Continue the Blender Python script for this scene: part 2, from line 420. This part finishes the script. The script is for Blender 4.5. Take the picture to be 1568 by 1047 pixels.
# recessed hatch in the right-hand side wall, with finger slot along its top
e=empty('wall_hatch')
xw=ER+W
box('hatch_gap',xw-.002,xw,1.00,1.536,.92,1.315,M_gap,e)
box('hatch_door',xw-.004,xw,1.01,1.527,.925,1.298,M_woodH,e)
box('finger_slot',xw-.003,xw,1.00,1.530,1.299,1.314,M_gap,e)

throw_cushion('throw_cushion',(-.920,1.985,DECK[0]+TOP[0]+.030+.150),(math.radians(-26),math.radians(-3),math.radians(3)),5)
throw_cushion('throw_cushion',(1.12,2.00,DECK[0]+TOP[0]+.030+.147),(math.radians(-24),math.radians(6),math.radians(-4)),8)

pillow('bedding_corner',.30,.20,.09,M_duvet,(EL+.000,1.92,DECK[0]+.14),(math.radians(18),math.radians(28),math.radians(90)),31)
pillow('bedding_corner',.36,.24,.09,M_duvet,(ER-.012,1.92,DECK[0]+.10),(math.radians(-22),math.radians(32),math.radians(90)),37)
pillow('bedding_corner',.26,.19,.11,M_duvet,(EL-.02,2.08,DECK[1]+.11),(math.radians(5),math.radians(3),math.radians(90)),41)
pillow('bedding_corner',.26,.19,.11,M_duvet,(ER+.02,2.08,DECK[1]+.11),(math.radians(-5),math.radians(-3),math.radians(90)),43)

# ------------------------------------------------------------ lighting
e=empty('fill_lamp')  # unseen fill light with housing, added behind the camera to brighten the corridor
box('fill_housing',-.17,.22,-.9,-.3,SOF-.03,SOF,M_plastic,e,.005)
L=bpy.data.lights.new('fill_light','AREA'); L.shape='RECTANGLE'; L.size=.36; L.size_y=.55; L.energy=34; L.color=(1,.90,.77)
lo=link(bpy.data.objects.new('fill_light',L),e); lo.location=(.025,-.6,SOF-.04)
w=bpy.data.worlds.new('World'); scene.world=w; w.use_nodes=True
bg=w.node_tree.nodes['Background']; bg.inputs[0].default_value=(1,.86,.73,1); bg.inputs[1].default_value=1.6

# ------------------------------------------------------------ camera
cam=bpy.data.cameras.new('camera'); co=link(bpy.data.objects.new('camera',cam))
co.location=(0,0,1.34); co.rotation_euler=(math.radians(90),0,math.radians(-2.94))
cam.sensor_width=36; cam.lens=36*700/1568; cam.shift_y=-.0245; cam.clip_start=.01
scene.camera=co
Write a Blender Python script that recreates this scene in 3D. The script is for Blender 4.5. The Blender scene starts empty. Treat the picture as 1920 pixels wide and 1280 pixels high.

• **Objective**: How many of the lines in the listing above hold the word "Blender"? Report only that figure.

• **Response**: 2